Estamos providos dos meios
para conhecer deus: sentidos, percepção, razão. A impressão que deus faz na
mente humana é revelação original. A
distribuição dessa impressão a outrem mediante palavras é revelação tradicional. Esta última pode fazer-nos conhecer
proposições cognoscíveis também pela razão. A revelação não pode prevalecer
contra a evidência da razão. A fé não pode ocupar o lugar da razão e
vice-versa. As respectivas províncias devem ter seus marcos de fronteira. O
interdito da religião aos homens para manter a razão afastada das coisas do
espírito gerou opiniões e ensinamentos extravagantes, ridículos e insensatos.

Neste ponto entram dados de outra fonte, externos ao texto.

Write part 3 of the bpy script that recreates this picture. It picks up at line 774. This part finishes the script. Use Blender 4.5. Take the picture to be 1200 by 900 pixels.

Essa loucura não pode ser religião nem receber o aval de deus. Se o mundo teve
um começo, alguém o produziu [o mundo teve um começo?]. Esse criador está
dotado de um poder superior ao de qualquer criatura. Esta recebe seus poderes
da fonte, do ser mais poderoso. Tendo a criatura percepção e conhecimento,
tê-lo-á em maior grau o criador. Há um ser eterno, poderoso e sábio. Afigura-se
impossível o nada ser origem da
existência {“o nada não pode dar
origem a alguma coisa”}. Todas as coisas no universo estão em conexão. Suas
qualidades observáveis, seus poderes e ação resultam de algo externo a elas. As
coisas, por mais absolutas e completas que pareçam em si mesmas, são apenas
dependentes de outras partes da natureza {interdependência de todas as coisas
no universo}. Somos adequados para o conhecimento moral e para desvendar o summum
bonum. As hipóteses quando bem formuladas são grandes auxiliares da memória
e orientam para as novas descobertas. As faculdades do entendimento destinam-se
à especulação e à conduta do homem em sua vida.